There's a lot involved here, but I'll try to keep this short. Some years ago I met a girl, things were great, we were young and happy. I didn't know at the time but I was really not ready for the kind of relationship we had. All in all, we spent a good few years together, with a few break ups in between. Sometimes she'd get me back, sometimes I'd get her back. And then it was over. I thought that was fine. But this girl was never too far from my heart and mind.
I joined the Marines some time after what I thought would be our last parting of ways. After leaving the Marines, I tried yet again to win her back. It was a strange situation and we decided it was maybe best to part ways yet again. After the Marines, I was mentally a bit strange. Not really sure how to put it, but that really wasn't a good time to try again. While I was mentally and emotionally much stronger, I think it was too soon to rekindle that old flame while I was making the transition from military to civilian life.
Now, after a few years of one nighters and bad relationships(I'm a sucker, sometimes a pretty smile is all it takes and I wake up one day in a relationship I never should have been in, and I'm a bit of a "crazy" magnet) I can't help it but God damn it I love this woman! Everything I used to think was wrong with her seems so right. I can smell and taste her when I think about her too much. I lose sleep about it and it's often very difficult to get my mind on something else.
We have mutual friends, so every once in a awhile we see each other. My heart races and I can tell hers does as well. I can't help but give her a certain subtle look, and she does the same, her batty eyes trying to avoid mine. Sometimes I'm so sure she's "the one" and other times I think maybe I just want what I can't have.

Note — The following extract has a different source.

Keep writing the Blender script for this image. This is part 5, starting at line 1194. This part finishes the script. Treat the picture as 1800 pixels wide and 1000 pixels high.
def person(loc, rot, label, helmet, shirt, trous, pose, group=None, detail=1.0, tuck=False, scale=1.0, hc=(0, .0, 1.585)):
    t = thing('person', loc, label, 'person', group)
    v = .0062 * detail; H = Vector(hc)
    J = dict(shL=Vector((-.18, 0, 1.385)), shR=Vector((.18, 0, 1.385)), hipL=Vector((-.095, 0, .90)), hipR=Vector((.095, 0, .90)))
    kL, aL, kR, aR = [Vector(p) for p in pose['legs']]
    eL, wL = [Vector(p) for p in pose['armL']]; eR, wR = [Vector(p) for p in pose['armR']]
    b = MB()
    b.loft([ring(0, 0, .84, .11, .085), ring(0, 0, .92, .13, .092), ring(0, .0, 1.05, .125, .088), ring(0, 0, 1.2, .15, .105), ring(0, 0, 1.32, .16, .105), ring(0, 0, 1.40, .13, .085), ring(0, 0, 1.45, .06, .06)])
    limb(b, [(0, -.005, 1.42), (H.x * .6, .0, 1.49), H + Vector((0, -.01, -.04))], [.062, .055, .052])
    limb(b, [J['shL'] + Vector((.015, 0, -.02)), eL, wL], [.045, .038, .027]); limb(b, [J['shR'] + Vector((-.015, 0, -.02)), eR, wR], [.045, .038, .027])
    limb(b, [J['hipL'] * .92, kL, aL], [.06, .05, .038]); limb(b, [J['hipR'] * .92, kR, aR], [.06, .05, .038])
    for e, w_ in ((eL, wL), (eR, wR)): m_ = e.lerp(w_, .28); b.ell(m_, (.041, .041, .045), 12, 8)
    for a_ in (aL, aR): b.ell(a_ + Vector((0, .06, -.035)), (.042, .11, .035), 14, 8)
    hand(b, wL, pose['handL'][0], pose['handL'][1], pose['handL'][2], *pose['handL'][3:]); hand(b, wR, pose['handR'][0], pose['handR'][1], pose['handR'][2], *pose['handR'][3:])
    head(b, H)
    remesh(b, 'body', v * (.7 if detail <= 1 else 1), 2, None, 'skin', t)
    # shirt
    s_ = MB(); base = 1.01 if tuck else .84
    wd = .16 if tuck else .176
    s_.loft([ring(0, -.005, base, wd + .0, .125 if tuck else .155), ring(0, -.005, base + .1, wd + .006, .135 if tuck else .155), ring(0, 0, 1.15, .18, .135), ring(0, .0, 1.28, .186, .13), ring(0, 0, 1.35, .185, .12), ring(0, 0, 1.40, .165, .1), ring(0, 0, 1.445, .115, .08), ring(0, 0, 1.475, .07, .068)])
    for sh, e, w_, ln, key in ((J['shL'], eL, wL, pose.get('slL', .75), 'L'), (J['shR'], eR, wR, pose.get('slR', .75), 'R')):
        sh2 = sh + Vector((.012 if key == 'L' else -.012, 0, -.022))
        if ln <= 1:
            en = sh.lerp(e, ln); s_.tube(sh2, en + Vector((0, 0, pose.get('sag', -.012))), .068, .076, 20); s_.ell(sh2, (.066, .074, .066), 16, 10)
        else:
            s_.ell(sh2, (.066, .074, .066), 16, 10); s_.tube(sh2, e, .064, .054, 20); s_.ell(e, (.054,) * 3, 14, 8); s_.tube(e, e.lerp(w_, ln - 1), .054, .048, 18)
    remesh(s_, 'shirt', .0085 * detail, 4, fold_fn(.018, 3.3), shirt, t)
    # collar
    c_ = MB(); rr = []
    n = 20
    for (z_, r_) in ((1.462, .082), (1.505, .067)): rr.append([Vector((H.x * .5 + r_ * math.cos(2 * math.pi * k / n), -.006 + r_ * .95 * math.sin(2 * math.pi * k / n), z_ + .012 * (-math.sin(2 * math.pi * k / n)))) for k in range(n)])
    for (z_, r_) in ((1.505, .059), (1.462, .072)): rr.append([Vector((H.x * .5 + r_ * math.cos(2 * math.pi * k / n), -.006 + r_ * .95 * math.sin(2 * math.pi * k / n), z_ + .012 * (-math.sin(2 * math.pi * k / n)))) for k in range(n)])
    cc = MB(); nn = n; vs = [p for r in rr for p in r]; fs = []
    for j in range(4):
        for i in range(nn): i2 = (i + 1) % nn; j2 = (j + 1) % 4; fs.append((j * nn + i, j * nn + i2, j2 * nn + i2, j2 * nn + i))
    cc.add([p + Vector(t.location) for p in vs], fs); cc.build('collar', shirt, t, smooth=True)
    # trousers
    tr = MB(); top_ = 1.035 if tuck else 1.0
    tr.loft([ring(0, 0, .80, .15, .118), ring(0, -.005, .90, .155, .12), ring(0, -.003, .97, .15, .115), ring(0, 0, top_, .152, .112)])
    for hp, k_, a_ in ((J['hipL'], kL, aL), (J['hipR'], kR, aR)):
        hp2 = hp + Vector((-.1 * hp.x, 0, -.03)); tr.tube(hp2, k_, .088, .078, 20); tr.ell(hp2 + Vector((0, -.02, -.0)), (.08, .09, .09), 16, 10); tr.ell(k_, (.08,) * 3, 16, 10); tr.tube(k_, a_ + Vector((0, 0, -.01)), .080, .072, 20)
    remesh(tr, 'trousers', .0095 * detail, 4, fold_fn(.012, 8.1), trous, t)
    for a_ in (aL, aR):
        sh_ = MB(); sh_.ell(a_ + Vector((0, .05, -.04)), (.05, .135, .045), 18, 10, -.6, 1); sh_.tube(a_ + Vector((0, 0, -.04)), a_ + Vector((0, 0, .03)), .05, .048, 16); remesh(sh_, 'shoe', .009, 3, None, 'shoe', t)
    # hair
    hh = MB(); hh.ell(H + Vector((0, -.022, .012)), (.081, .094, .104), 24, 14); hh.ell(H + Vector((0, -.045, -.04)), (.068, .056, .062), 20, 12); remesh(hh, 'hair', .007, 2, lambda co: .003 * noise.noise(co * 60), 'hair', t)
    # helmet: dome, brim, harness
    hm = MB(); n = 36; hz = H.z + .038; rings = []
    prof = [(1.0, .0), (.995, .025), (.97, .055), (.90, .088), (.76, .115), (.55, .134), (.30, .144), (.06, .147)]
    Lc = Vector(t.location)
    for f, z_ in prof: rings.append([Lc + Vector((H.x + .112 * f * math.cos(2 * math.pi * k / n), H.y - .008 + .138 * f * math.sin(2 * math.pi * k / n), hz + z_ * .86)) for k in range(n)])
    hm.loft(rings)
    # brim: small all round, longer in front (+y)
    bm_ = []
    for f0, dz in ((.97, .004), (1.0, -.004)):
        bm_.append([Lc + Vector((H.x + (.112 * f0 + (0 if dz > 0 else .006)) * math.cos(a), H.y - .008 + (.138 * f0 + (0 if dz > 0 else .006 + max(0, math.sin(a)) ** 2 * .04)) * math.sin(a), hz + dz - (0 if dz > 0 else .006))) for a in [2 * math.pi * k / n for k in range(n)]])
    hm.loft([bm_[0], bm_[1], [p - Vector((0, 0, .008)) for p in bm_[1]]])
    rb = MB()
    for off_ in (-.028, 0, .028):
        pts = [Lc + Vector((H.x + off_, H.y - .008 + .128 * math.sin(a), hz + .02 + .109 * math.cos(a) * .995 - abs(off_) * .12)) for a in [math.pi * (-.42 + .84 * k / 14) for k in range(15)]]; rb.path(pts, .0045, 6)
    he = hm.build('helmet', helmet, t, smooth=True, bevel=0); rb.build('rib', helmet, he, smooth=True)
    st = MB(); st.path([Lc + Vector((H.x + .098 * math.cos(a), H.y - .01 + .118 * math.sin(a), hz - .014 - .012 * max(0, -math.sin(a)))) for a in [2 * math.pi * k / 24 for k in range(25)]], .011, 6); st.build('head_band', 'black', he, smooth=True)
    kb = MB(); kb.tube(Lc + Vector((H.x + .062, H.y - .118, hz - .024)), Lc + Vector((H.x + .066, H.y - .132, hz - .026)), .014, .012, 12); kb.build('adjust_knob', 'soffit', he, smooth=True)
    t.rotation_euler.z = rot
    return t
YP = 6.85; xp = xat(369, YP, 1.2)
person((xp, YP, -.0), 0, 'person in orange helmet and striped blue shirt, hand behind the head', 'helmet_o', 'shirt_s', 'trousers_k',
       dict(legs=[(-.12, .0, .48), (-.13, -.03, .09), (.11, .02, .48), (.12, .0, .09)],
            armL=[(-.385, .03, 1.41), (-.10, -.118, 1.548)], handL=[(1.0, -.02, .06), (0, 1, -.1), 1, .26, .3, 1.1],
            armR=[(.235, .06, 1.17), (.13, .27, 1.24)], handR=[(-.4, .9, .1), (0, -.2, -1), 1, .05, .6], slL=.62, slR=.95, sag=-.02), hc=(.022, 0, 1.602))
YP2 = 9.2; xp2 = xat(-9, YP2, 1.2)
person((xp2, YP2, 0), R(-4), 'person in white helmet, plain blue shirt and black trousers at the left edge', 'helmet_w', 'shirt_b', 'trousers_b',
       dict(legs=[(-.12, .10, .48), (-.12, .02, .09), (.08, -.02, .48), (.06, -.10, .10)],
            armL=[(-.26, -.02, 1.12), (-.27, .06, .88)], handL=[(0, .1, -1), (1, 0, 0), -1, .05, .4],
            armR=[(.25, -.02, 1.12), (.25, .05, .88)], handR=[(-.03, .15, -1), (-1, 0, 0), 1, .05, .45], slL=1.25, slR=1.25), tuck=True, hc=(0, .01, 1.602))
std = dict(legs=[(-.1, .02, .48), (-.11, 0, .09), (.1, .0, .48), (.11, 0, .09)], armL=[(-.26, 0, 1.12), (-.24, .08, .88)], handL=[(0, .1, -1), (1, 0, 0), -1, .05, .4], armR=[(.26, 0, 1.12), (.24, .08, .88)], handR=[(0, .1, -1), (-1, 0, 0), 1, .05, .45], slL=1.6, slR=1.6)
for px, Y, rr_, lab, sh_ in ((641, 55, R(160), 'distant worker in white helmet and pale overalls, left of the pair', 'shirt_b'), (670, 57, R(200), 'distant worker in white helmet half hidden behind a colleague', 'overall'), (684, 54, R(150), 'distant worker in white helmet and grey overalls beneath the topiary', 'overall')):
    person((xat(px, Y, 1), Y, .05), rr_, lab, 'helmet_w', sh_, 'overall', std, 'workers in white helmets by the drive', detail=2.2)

I don't have any trouble picking up women, I'm not trying to brag in any way here but it's damn near effortless for me. But still, she's the only one who makes me feel like I'm a kid again and just kissed a girl for the first time.
She's the only one I've ever broken up with and gotten back together with, the only I've ever wanted to and a little bird tells me it's been the same for her. I love her and I can't shake it no matter how hard I try. I can only keep her out of mind for so long until it all comes reeling back.
Now, for the question, should I pursue this any further or just let it go? I can only assume I'll get "NO!"'s, but damn near everything in me is screaming YES YES YES!
So much for trying to keep this short, but that's as short as I could get it.